As the economy cools down and the U.S. Federal Reserve eases into a more accommodative monetary policy, the prospect of a potential recession could push even more investors to bonds. But recession or not, investors can still reap the benefits of core bond exposure.
The rate and pace at which the Fed will institute cuts is another topic of discussion. An economy weakening at a quicker pace than anticipated could mean aggressive cuts, but could also point to signs of a recession. Right now, bond market pundits are at odds over what the current economic data is conveying.
"Proponents of a soft-landing scenario said recent weak U.S. data does not suggest the economy is falling off a cliff and might not even point to recession," Reuters reported. "Some hard landing believers, on the other hand, cited worrisome trends in the jobs market that could push the economy into a deep downturn and force the Fed to aggressively slash rates."
"There's a disconnect between the bond market and the Fed," said Byron Anderson, head of fixed income at Laffer Tengler Investments. "The market is definitely more bearish than the Fed. But somebody is going to be wrong."

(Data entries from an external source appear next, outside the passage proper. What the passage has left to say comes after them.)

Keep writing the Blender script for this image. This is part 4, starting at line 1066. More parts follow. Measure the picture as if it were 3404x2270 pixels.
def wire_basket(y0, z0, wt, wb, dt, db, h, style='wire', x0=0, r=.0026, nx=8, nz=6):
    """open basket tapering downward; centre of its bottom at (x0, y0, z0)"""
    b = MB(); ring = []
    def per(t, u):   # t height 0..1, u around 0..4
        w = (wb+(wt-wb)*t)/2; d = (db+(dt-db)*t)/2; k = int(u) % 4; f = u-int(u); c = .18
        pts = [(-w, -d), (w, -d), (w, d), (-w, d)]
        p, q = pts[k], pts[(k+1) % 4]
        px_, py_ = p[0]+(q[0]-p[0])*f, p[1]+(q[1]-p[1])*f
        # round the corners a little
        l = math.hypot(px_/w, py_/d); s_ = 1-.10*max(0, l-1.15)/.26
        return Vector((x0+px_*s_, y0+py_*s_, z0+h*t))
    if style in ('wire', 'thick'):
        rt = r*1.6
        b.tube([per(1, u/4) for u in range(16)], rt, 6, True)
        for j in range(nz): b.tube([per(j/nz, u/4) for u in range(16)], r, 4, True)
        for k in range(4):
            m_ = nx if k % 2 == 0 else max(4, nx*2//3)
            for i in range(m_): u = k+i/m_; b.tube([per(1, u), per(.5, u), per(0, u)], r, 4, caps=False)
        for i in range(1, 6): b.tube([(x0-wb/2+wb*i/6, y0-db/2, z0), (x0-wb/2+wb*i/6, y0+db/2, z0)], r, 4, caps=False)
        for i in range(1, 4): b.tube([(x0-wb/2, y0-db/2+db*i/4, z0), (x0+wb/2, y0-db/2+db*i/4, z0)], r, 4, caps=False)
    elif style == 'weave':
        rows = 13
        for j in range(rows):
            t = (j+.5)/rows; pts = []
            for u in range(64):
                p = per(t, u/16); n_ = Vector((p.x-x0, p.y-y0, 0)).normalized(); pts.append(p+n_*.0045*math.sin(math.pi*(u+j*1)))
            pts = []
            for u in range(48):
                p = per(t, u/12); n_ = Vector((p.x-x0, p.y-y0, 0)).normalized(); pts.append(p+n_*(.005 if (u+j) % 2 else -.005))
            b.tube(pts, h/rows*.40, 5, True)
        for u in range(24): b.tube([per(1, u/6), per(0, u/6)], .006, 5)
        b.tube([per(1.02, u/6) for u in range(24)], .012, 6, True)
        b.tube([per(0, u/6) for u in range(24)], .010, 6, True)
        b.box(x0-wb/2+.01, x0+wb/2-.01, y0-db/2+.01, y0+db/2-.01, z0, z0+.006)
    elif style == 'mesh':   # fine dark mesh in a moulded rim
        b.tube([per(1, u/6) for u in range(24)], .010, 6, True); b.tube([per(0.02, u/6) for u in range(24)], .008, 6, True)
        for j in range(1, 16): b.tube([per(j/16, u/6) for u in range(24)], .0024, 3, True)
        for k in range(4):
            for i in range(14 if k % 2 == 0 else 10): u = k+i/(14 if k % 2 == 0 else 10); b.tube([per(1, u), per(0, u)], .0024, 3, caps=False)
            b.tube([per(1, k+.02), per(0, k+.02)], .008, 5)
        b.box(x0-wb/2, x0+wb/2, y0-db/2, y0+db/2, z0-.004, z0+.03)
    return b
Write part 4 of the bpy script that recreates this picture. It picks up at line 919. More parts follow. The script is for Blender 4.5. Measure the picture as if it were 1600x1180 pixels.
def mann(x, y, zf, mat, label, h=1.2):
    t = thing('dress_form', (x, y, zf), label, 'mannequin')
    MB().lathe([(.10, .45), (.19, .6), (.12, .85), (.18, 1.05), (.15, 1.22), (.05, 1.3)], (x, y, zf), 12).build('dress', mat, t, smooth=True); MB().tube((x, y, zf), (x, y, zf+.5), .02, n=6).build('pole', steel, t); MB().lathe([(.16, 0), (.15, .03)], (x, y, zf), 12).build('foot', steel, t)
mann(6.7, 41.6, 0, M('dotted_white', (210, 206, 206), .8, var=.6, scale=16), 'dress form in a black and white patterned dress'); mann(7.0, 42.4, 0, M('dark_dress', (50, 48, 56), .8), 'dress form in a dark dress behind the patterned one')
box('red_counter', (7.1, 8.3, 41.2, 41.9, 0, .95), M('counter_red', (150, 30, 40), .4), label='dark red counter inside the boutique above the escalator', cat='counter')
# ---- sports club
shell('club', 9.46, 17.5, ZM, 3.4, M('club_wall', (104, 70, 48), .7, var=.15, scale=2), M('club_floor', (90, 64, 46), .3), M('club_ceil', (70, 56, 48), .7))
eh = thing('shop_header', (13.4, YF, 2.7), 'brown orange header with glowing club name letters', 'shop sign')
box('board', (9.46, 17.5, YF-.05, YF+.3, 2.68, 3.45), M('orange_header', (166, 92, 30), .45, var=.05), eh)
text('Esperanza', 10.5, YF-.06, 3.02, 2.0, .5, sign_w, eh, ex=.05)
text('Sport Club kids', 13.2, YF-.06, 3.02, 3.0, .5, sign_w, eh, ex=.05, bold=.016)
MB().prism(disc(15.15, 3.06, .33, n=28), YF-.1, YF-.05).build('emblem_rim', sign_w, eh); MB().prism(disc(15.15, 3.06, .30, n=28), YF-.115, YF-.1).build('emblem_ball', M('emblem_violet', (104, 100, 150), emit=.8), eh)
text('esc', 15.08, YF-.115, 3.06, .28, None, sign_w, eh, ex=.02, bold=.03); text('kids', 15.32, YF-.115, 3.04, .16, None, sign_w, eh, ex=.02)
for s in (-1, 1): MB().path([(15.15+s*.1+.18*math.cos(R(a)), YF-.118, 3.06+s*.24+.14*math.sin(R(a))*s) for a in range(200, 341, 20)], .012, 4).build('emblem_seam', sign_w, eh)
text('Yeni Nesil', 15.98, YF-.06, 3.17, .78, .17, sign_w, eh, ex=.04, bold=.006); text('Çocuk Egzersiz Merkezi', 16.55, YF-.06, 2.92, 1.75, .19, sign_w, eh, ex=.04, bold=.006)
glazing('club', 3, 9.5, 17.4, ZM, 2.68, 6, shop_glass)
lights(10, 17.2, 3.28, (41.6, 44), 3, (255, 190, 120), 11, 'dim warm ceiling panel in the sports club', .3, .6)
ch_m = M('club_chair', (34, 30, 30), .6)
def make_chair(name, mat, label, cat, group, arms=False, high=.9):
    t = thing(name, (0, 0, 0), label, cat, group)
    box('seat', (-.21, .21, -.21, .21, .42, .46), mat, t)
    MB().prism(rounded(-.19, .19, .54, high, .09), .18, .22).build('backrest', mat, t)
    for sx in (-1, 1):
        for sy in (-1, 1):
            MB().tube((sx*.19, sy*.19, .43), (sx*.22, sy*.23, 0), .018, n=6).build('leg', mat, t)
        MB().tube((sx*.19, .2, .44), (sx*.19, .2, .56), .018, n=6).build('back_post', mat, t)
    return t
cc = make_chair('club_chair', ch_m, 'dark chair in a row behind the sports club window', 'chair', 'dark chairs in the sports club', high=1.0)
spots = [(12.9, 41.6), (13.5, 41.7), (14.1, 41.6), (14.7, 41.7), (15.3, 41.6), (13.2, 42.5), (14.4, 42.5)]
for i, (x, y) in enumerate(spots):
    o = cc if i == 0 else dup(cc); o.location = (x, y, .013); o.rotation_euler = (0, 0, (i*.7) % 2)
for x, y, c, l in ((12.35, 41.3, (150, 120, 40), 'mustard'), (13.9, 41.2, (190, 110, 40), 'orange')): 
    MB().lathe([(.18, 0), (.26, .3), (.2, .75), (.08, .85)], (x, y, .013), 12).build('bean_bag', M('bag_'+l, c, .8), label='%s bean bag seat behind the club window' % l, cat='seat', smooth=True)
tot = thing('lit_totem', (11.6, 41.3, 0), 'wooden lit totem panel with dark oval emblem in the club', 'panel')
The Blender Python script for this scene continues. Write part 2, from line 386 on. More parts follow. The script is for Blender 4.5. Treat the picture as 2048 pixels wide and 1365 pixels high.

With market volatility expected to pick up in the midst of a presidential election, it's an ideal time for core bond exposure. An ideal option is the Vanguard Total Bond Market Index Fund ETF Shares (BND). The fund is all-encompassing in the bond market, providing exposure to a wide spectrum of public, investment-grade, taxable, fixed income securities, as well as mortgage- and asset-backed securities in the United States. This includes government, corporate, and international-dollar-denominated bonds.
BND is an ideal complement for an equites portfolio as a stand-alone product for bond exposure. For example, the fund can serve as the 40% core bonds in a traditional 60/40 portfolio split.